┌─ Data listing

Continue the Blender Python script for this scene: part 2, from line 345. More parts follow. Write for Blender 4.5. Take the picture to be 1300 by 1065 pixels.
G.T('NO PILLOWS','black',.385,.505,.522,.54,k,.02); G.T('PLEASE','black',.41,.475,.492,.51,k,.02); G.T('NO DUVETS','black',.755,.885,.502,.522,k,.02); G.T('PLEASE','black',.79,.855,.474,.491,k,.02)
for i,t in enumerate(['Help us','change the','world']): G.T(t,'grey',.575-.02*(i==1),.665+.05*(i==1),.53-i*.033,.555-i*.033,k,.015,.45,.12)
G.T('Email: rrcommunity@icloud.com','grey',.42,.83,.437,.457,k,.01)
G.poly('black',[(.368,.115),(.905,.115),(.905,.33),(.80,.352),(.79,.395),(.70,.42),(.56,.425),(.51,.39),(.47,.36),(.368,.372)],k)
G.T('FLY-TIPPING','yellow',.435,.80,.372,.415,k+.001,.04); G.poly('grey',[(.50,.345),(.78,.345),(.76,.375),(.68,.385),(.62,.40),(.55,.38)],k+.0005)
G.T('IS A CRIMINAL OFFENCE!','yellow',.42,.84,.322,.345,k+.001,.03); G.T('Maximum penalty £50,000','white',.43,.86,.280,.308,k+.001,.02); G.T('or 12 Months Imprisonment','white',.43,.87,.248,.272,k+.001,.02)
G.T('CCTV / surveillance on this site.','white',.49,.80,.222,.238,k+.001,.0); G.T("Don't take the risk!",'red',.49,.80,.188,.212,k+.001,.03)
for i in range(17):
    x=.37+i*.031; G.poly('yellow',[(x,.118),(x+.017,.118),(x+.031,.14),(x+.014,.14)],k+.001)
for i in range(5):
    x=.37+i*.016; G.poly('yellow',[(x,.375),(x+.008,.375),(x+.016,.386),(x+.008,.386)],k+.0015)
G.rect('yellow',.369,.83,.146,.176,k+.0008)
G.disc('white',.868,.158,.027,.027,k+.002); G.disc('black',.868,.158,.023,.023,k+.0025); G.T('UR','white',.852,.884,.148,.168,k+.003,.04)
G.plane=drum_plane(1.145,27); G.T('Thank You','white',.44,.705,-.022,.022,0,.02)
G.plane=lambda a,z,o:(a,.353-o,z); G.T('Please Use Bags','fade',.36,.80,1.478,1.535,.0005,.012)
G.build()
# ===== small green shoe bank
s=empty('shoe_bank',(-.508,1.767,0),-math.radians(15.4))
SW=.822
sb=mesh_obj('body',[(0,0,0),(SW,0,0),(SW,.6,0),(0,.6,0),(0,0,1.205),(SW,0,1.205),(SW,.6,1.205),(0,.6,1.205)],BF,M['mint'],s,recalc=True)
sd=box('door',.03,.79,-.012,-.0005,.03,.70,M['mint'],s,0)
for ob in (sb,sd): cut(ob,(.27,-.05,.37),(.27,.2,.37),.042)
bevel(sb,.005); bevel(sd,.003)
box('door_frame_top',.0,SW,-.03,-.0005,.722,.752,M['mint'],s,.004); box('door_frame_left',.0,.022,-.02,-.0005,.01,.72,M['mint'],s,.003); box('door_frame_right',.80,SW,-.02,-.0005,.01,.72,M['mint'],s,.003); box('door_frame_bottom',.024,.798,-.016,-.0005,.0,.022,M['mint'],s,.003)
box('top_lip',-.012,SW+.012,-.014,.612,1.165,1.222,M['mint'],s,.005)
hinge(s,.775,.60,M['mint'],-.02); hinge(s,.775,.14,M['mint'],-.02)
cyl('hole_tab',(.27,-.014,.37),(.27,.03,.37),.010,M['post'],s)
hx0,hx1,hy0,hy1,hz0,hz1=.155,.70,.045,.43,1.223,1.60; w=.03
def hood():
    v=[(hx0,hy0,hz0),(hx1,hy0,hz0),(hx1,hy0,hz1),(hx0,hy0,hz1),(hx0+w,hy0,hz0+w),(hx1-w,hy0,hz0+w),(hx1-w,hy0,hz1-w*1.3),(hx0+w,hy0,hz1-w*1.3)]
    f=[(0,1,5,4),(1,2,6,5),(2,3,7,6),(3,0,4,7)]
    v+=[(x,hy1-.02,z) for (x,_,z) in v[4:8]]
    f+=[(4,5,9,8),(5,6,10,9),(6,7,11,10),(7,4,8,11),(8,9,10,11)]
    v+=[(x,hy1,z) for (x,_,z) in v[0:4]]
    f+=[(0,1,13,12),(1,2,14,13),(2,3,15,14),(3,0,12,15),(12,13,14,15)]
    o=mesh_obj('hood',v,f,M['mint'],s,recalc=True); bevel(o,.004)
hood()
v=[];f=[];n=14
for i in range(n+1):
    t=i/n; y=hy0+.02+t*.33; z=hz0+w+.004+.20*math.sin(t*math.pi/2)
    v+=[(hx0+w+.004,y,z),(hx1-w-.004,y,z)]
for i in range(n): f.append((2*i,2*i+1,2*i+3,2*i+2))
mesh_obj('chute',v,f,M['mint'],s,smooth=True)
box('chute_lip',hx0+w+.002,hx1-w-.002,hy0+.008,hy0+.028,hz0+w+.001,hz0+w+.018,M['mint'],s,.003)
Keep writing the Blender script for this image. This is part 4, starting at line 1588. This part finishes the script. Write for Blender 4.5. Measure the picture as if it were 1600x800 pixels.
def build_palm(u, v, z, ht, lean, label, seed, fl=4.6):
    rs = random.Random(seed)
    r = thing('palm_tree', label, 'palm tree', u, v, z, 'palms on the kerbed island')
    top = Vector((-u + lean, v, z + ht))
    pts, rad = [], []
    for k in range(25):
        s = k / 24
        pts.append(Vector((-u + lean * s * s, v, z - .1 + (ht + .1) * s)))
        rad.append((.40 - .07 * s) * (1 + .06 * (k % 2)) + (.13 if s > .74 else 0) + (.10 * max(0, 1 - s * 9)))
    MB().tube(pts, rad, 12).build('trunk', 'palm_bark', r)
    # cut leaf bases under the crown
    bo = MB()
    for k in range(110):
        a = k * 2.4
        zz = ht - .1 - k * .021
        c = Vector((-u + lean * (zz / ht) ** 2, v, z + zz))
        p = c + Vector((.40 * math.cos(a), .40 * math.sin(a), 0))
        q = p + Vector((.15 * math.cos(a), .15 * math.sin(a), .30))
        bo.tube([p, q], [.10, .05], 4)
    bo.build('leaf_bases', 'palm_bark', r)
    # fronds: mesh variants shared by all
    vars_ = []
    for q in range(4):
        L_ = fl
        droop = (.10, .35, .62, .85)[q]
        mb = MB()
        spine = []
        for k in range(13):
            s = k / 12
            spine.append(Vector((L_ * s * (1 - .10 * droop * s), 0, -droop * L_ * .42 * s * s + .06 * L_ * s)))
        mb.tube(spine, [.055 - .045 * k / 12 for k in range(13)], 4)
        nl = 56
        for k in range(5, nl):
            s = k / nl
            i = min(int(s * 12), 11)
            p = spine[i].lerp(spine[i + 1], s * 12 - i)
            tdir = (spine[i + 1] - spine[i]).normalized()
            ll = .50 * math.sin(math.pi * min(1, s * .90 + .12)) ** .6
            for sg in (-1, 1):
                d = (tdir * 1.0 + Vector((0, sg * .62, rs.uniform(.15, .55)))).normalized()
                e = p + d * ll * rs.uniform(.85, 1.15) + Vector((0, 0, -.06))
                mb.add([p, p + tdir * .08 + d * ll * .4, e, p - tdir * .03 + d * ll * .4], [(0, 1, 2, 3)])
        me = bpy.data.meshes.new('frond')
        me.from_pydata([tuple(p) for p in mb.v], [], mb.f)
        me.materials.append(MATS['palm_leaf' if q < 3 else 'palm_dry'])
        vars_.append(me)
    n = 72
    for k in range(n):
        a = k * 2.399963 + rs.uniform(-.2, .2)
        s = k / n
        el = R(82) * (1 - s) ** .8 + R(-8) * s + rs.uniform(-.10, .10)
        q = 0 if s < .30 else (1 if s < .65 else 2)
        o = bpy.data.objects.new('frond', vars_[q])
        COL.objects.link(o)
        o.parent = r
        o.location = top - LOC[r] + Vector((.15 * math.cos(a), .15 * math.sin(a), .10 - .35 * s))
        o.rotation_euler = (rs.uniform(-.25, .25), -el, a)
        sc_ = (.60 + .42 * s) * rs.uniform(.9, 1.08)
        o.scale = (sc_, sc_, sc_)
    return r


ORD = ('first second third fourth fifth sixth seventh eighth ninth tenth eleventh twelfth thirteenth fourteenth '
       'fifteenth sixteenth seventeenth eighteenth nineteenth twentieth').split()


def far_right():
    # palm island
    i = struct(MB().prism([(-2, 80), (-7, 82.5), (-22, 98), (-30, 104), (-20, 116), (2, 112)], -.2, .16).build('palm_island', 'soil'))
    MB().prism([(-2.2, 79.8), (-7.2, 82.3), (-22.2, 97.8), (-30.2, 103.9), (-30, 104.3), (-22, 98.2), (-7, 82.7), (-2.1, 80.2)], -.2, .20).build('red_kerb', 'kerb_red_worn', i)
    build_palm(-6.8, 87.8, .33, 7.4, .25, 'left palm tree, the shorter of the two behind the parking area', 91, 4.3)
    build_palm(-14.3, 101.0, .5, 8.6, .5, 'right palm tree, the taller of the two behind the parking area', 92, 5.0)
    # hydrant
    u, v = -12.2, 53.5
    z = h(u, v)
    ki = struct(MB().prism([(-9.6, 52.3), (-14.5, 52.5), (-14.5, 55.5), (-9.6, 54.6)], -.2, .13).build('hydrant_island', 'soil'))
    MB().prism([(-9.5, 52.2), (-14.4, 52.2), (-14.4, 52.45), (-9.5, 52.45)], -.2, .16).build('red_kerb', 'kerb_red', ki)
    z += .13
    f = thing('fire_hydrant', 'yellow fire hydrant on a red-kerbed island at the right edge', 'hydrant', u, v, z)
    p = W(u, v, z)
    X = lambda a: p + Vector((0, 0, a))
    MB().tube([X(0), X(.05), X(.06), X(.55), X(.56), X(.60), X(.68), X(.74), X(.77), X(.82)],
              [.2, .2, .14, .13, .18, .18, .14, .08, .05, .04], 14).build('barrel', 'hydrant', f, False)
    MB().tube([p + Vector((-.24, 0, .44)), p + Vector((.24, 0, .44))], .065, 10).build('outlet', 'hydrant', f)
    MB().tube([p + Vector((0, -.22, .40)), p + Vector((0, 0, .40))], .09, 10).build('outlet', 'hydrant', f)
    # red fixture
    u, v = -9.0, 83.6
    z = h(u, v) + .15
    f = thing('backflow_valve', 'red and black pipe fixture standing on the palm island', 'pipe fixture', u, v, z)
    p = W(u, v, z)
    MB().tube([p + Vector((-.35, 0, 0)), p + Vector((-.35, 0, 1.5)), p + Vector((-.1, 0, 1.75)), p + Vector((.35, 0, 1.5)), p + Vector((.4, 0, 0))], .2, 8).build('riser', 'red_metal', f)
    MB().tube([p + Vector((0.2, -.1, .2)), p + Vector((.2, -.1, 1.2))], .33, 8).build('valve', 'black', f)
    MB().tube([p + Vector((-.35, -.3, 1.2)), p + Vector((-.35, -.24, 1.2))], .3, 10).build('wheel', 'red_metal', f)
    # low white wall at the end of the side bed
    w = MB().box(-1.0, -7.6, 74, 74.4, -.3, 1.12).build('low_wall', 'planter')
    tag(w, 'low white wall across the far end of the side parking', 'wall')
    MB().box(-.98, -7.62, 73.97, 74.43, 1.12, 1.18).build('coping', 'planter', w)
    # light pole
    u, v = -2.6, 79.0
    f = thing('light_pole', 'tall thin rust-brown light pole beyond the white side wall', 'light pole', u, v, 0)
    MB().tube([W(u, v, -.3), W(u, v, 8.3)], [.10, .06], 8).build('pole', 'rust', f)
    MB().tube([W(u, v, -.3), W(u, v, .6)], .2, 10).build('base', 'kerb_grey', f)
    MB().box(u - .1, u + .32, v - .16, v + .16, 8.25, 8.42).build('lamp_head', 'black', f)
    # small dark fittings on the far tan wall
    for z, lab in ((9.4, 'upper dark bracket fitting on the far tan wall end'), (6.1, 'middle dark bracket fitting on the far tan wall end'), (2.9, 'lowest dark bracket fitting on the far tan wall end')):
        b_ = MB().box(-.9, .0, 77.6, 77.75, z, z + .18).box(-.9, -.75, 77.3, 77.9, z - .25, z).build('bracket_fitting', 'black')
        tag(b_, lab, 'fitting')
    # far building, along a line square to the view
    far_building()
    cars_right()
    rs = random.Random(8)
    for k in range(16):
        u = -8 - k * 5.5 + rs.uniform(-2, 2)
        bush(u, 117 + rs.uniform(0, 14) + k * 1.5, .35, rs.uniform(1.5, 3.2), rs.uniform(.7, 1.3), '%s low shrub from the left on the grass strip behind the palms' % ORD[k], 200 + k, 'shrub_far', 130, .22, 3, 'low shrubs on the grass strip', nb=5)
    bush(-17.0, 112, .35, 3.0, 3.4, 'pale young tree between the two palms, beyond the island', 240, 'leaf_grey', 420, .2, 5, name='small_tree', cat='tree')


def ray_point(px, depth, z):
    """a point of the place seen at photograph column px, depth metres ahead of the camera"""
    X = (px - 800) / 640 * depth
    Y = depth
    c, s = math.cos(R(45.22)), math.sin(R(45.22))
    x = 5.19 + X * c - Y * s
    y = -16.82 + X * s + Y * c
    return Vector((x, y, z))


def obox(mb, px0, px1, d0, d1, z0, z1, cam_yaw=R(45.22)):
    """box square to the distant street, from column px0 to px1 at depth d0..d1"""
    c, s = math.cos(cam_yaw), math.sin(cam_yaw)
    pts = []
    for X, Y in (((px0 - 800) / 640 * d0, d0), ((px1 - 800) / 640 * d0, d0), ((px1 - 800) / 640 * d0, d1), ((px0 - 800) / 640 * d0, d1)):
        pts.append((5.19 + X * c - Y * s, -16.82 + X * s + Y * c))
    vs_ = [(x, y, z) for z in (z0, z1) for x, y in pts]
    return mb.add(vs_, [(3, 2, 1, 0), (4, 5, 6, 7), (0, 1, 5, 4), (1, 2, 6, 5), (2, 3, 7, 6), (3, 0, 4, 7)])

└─

▶ [Short task]
Using the material above, state how many lines include the string "this". Answer with a single number.

▶ [Output of the exercise]
3